Comedy also exploited the Spanish exodus to wealthier parts of Europe.  In Pedro Lazaga's Vente a Alemania, Pepe (1971), Alfredo Landa added a touch of acid humour to the misfortunes of a Spaniard in booming Germany, working non-stop from dawn to dusk cleaning and glueing glass.
 
In 1990, in Las Cartas de Alou (Letters from Alou), director Montxo Armendáriz presented a realistic portrait of all the difficulties (language, housing, indifference) which the Senegalese encounter on trying to become integrated into a new and different society.

Ispansi

Ispansi

In Bwana (1996), Basque filmmaker Imanol Uribe explores racism and xenophobia through the story of a black illegal immigrant and his relationship with a Spanish family he meets by chance.
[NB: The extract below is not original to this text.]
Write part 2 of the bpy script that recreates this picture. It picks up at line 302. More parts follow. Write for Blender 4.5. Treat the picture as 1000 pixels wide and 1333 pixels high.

Llorenç Soler also examines racist prejudices, together with legal impediments, in Saïd (1999), a film about a young Moroccan who crosses the Straits of Gibraltar on a raft in order to reach Barcelona.

Three sisters from Cuba arrive in Madrid with the intention of making new lives there in Cosas que Dejé en La Habana (Things I Left in Havana) (1997), by Manuel Gutiérrez Aragón. The film represents the director's heartfelt tribute to friends and relatives.

In 2006, actor Carlos Iglesias ventured into directing for the first time with Un Franco, 14 Pesetas (Crossing Borders), a warm film which, using his personal memories, links the vicissitudes of two families who emigrate to Switzerland where, in spite of their initial difficulties, they end up getting used to their new lifestyles.

Based on dramatic accounts of the deaths of numerous immigrants who attempt to reach the southern coast of Spain from Morocco, Madrid filmmaker Chus Gutiérrez shows us another side of immigration in Retorno a Hansala (2008). She takes her leading characters to the North African village from which many of the deceased immigrants depart, presenting us a drama of the shattered families left behind and the friends and young people, who despite the high risks involved, desperately try to get to the Spanish coast.